Excerpt: The forgotten legend of Notre Dame coach Frank Leahy
Briefly

Excerpt: The forgotten legend of Notre Dame coach Frank Leahy
"The calendar said that Frank Leahy was sixty years old on that last night of January 1969. One look at Leahy would have labeled the calendar a fabulist. He still stood erect, five foot eleven, and his waistline barely had wavered from those postwar days when he strode the Fighting Irish sideline, an American celebrity at the peak of his command. But the crevasses in Leahy's face, the ruddy cheeks, and the thinning gray hair indicated the ravages taken by time and leukemia."
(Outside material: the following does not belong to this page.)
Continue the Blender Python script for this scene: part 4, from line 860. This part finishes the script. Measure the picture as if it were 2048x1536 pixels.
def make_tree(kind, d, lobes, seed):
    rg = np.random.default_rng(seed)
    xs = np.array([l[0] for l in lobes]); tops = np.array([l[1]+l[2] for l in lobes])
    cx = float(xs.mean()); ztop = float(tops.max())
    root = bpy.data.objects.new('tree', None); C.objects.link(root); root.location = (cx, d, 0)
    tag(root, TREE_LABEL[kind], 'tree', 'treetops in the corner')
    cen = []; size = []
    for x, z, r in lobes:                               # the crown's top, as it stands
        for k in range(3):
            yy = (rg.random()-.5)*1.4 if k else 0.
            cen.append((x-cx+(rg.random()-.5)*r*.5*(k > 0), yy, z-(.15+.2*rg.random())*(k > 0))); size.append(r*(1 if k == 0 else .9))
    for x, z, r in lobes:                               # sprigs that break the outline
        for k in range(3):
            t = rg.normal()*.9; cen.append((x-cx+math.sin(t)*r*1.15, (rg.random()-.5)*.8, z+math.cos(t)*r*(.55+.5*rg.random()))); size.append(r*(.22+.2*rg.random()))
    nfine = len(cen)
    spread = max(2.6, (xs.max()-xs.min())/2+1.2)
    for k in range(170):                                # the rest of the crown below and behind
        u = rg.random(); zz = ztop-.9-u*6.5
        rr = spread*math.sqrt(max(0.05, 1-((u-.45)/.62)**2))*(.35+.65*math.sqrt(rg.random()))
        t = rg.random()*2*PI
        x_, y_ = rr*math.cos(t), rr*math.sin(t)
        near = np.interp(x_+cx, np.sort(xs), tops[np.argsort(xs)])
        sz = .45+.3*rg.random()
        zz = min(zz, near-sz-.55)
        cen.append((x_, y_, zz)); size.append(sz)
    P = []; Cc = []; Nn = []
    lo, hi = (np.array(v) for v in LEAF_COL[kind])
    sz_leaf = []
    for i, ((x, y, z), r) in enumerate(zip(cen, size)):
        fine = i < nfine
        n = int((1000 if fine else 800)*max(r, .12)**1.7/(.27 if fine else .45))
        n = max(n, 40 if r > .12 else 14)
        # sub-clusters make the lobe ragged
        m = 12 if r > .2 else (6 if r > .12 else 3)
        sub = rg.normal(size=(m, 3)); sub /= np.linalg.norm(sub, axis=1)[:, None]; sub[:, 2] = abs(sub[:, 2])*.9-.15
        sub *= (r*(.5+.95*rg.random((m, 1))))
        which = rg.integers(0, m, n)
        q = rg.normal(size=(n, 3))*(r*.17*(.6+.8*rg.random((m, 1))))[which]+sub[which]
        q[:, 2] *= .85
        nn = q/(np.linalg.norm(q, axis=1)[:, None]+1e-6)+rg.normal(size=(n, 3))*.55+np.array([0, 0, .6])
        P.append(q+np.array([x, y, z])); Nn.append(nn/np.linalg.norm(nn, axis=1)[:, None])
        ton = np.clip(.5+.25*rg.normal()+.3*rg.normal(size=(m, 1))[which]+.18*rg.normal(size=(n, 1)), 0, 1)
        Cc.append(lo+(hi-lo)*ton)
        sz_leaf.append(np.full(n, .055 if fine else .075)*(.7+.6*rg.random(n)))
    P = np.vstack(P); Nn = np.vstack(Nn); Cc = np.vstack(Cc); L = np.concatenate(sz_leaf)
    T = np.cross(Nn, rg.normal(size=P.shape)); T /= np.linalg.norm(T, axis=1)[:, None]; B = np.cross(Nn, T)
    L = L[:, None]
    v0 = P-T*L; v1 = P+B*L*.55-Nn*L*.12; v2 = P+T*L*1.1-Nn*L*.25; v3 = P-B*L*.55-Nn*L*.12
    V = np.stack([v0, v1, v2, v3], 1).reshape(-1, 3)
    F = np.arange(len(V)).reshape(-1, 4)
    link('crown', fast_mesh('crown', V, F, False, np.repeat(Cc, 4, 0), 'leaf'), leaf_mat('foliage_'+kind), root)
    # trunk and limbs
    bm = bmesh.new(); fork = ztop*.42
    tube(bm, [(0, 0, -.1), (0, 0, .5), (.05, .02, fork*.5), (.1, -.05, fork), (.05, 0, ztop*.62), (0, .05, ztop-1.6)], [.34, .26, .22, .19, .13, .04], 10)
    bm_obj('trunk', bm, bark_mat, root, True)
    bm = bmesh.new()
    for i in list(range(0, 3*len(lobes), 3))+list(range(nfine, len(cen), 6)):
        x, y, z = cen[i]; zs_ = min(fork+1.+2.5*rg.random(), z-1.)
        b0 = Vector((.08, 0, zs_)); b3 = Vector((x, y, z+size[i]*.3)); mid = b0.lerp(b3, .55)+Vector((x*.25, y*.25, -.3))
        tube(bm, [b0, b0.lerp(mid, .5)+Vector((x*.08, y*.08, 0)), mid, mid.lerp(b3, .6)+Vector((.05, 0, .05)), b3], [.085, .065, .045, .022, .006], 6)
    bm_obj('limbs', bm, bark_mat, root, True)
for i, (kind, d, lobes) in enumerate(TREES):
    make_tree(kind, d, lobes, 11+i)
"Once he had radiated a fiery mettle fueled by his desperate need for success. In many ways, Leahy personified the American Dream narrative that served as the backbone of national culture for most of the twentieth century. He had come from nothing. He had worked hard, gone to church, used football to go to college, married the right girl, climbed the coaching ladder, all at a furious pace."
"As a coach, the more Leahy won, the more pressure he applied to himself to match public demand. Leahy drove his players hard, and in return they played so fiercely that his Fighting Irish teams lived with accusations of dirty play. They fought hard because Leahy demanded it. He tried so hard to live up to the Notre Dame legacy of success that losing devastated him."
Frank Leahy appeared at a final public tribute in January 1969 while visibly weakened by leukemia and aging. He retained erect posture and stature but his facial creases and thinning gray hair reflected illness. Leahy rose rapidly from humble beginnings through hard work, faith, and football to become a national champion as both player and coach by his early thirties. He internalized doubt as motivation, demanded fierce play from his teams, and attracted accusations of dirty play. Leahy equated success with validation, and losing caused him profound emotional devastation.